Mine was the generation for which the Goosebumps "books" were "written". Most of the kids in my class read them with passion. My friends, however, were reading Patricia C. Wrede's Enchanted Forest Chronicles, which I had introduced them to. They're great children's books, but lacking in the social commentaries and moral fibre found in Eliot.

I realised immediately there was no way I could make a book talk about Floss to my ten year old classmates. I picked up the next thing on my bookshelf, The Adventures of Tom Saywer, and read it in a week. At least there was something there fifth graders could relate to, right? After I gave the talk my teacher told me, with some amount of shock, that she first read it in high school. Apparently it was well out of my leauge. Obviously she hadn't noticed what I had first chosen.

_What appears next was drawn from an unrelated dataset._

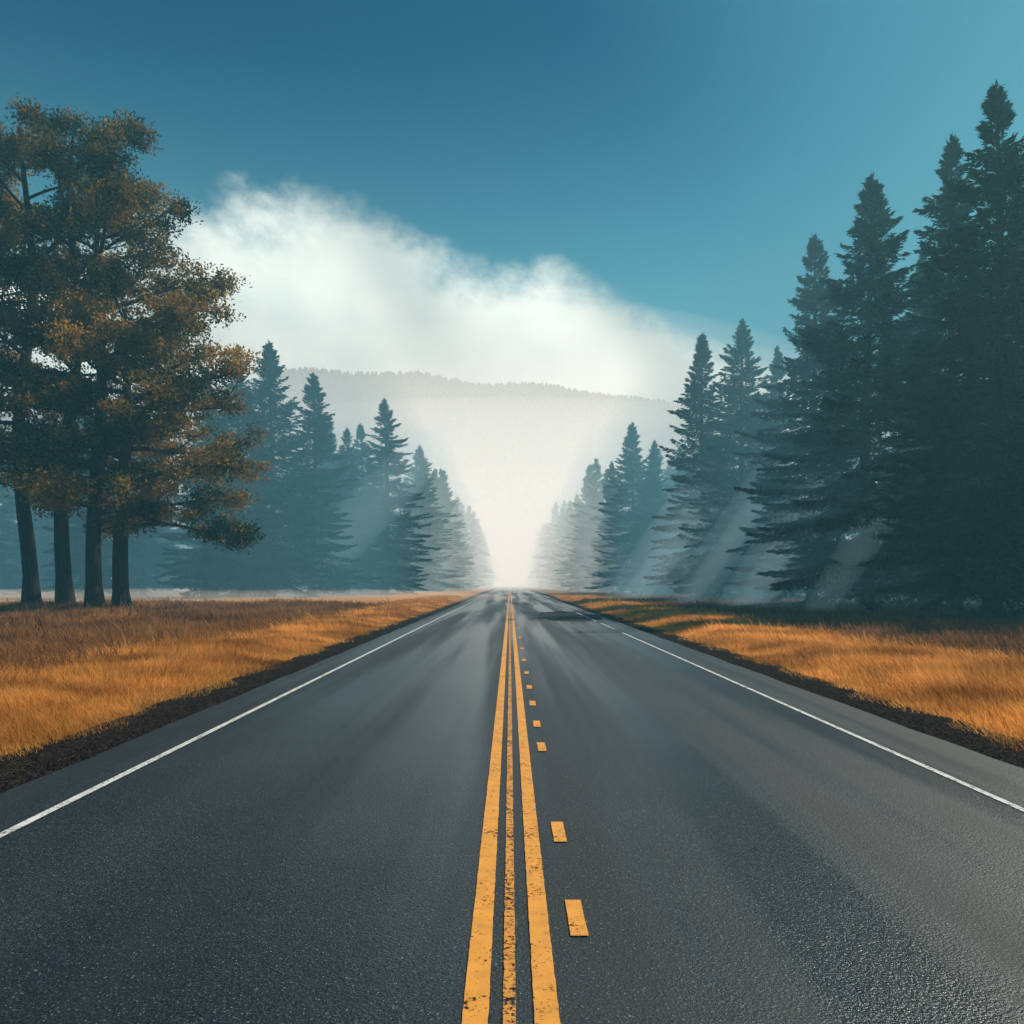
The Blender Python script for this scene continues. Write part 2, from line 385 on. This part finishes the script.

Subsequent book talks included "Mrs. Frisby and the Rats of NIMH", and "My Side of the Mountain". I studiously avoided Floss for years. In high school, of my own accord, I read Middlemarch. I dare say it would make a very good independant film. It has compelling characters and plot lines, and I say independant film because if the major studios tried it it would have all sorts of horrible things imposed upon it so that it might "sell".

Middlemarch reminded me of Floss, long forgotten on my bookshelf (which disappointed my father greatly; he loved it when I read his college texts), and so now, almost eleven years later, I am reading my way through. I have caught up with my ten year old self at this point, and it is time to see what will happen next.

In my opinion Eliot is much better reading than Jane Austen. I have read Emma and Pride and Prejudice, and I just cannot think them much more than silly twelve year old girls. If that is any window to what society was really like, well, I suppose it has not changed, but I don't want to read about it.

This has been a rather bookish entry. I am uncertain whether to apologise or not. In real life, people hate listening to this sort of thing, but I suppose I haven't forced anyone to read. And perhaps as a result someone might read something. That's an encouraging thought.